## What the task asks
Going through the material below, please gather all lines with the word "Python" in them.

## Exercise data
----

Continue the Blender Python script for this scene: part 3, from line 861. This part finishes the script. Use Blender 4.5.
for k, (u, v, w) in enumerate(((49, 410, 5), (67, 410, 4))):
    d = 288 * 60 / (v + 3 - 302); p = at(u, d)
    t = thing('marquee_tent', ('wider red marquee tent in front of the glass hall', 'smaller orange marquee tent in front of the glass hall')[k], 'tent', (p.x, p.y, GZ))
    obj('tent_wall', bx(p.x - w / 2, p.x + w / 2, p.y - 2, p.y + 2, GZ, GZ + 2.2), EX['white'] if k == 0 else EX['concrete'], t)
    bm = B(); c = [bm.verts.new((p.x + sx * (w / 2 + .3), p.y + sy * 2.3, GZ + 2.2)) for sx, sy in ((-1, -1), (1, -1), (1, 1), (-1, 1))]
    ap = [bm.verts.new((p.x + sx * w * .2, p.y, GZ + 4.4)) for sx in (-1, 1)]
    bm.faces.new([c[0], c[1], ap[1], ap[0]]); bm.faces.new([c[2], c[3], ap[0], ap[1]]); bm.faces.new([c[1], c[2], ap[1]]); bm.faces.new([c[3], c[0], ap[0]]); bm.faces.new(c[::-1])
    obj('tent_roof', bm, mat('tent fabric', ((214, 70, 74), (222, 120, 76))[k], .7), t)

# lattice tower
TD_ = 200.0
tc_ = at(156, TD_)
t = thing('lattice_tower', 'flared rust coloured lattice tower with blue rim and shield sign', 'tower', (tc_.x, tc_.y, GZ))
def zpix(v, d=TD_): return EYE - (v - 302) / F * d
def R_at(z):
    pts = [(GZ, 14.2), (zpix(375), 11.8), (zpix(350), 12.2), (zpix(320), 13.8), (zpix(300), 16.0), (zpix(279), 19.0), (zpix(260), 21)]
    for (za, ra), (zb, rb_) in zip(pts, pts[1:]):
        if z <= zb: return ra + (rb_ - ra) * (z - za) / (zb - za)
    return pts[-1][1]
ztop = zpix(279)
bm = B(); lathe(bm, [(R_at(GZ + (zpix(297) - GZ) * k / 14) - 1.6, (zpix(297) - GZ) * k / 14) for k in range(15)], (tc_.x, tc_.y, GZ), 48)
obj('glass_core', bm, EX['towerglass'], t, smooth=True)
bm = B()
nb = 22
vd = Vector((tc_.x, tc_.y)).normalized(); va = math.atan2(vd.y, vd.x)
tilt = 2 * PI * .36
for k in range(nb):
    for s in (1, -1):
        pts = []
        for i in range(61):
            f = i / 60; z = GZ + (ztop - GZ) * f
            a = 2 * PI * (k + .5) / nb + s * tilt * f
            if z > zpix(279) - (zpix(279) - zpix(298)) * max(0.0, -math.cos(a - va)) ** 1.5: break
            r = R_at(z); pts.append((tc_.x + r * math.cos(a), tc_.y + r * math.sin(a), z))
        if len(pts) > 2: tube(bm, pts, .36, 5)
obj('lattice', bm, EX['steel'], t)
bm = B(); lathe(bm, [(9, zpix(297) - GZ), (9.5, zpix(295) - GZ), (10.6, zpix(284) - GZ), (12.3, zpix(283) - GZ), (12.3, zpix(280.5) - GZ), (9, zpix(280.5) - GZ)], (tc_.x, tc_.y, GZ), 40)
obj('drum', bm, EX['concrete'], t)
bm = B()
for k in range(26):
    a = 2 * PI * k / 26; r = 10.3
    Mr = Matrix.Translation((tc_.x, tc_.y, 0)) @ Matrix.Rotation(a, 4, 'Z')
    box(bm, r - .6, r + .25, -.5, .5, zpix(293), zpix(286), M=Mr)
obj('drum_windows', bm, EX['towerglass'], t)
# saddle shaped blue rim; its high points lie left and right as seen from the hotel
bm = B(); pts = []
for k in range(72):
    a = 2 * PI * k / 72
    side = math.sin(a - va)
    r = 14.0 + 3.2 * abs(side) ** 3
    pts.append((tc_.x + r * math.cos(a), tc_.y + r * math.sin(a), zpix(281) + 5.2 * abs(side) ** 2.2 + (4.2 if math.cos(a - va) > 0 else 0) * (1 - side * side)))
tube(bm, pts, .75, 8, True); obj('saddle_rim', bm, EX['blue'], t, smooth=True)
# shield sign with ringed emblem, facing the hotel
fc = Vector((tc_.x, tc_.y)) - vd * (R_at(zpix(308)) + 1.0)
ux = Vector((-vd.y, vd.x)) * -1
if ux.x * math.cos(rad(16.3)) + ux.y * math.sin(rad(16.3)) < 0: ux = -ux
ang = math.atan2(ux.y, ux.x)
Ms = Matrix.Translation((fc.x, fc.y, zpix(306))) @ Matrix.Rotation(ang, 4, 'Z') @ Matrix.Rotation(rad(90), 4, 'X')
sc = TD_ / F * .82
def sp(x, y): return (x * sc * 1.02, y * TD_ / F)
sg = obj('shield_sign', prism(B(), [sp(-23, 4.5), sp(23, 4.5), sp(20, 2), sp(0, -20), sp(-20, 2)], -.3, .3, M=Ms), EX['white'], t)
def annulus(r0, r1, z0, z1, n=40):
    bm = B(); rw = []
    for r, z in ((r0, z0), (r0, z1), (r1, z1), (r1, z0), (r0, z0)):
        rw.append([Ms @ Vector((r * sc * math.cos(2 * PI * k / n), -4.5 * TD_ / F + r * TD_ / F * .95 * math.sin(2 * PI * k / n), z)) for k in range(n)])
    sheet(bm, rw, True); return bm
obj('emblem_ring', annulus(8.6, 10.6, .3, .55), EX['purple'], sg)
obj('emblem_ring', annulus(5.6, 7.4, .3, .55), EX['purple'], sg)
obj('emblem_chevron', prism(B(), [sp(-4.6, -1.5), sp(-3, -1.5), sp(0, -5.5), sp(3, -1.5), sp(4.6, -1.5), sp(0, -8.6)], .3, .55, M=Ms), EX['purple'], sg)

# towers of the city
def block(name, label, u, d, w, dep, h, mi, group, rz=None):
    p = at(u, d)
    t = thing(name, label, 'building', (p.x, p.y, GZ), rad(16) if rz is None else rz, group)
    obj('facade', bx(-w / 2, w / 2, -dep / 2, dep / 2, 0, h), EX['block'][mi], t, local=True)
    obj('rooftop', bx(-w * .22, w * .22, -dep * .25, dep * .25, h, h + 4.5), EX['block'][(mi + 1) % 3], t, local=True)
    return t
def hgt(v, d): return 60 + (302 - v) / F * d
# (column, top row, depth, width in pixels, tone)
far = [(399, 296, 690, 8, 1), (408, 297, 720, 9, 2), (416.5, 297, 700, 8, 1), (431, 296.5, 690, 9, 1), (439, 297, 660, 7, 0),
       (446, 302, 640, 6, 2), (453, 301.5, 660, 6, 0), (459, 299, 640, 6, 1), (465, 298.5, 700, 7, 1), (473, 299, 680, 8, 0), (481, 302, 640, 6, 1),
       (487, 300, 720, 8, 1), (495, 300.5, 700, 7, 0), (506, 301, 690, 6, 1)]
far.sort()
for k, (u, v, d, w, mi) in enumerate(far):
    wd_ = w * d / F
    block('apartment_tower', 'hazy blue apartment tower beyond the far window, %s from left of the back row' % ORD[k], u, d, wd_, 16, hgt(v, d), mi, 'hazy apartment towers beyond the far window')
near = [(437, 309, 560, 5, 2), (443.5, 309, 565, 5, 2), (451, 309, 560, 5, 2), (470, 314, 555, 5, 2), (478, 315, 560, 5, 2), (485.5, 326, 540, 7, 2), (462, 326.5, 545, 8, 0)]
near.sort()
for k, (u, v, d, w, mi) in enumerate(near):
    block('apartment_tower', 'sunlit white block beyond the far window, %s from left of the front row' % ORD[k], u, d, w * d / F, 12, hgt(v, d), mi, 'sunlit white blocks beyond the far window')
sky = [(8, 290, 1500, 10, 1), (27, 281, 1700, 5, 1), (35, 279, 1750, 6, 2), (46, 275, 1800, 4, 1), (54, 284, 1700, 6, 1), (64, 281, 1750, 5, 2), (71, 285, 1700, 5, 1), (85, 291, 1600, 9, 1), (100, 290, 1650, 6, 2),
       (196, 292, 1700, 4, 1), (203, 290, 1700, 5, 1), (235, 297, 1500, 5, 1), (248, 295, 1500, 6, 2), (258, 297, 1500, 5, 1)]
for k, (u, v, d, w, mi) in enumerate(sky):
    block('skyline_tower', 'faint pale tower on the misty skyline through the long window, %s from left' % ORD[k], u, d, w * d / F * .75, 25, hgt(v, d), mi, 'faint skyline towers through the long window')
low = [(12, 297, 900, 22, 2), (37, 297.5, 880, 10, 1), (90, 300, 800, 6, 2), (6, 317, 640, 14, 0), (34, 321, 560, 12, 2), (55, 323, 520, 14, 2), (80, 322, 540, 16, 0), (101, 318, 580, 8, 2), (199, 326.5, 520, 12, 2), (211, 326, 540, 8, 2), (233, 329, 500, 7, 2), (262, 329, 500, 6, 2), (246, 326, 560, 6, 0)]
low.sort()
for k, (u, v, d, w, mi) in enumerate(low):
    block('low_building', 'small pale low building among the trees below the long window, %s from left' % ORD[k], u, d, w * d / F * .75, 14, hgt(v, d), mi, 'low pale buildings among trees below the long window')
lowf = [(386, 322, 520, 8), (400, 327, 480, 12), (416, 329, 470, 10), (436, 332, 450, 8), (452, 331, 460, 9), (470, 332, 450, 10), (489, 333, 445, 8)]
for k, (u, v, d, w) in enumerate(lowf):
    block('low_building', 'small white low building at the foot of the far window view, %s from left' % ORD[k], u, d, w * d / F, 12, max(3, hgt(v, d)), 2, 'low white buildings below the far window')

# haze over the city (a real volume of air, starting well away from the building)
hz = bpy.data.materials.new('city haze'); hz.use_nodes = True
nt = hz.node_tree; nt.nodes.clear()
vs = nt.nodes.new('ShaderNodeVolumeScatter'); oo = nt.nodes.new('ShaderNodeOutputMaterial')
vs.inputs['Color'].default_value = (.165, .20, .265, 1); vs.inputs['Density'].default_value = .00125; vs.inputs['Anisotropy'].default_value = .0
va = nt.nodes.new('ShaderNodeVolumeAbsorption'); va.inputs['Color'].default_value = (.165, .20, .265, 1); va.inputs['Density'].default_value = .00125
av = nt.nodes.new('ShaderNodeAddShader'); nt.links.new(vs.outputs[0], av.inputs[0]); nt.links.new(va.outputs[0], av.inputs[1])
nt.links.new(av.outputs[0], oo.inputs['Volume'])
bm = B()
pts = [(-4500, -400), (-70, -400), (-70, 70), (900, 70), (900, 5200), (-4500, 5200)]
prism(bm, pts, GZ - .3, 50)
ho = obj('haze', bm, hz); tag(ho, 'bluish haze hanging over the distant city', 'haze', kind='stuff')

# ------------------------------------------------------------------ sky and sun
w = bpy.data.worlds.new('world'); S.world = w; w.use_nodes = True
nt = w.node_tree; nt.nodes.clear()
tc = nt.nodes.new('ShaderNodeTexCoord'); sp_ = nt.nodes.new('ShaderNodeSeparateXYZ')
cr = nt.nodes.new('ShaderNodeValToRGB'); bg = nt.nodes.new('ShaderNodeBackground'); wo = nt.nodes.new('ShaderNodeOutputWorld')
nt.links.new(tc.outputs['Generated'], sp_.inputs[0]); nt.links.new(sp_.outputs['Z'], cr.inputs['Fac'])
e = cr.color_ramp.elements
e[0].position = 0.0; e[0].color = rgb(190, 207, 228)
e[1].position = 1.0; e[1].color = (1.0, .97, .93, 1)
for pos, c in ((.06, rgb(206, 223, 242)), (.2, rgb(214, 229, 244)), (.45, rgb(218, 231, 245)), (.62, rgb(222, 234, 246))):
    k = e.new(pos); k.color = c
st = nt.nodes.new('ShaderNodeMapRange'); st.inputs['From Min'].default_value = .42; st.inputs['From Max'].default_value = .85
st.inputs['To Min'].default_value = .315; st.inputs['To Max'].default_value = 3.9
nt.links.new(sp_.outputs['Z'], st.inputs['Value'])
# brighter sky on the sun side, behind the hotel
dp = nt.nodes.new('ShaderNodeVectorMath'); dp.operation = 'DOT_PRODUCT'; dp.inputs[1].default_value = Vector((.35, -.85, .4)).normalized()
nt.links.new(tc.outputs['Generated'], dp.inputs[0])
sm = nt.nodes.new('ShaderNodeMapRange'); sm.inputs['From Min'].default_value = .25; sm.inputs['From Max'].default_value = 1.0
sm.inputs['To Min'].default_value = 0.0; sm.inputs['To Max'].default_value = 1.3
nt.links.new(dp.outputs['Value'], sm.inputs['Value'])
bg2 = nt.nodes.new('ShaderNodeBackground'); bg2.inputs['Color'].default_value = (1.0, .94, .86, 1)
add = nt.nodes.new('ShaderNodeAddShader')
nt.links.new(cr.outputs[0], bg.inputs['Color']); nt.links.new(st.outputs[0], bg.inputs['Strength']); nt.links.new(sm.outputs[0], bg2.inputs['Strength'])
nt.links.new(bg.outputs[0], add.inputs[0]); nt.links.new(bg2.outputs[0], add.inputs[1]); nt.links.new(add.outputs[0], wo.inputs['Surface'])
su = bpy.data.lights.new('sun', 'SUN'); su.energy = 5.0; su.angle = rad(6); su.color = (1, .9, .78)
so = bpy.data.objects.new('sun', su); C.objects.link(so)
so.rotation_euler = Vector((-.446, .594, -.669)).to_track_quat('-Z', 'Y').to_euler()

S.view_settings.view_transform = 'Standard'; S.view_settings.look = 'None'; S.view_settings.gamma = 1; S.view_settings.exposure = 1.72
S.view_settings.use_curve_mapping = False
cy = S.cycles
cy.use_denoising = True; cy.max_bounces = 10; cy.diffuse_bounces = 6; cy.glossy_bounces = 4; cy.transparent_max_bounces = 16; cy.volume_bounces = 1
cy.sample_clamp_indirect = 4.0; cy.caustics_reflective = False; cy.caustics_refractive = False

----

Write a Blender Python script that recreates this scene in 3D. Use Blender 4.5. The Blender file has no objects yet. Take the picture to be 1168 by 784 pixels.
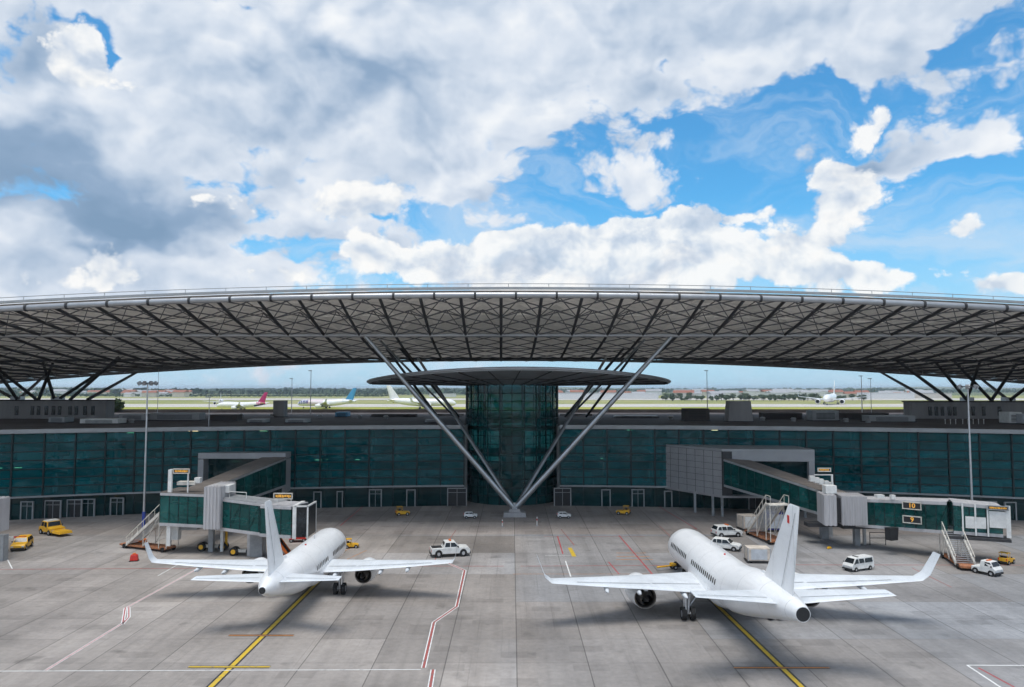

----

## Exercise answer
Continue the Blender Python script for this scene: part 3, from line 861. This part finishes the script. Use Blender 4.5.
Write a Blender Python script that recreates this scene in 3D. Use Blender 4.5. The Blender file has no objects yet. Take the picture to be 1168 by 784 pixels.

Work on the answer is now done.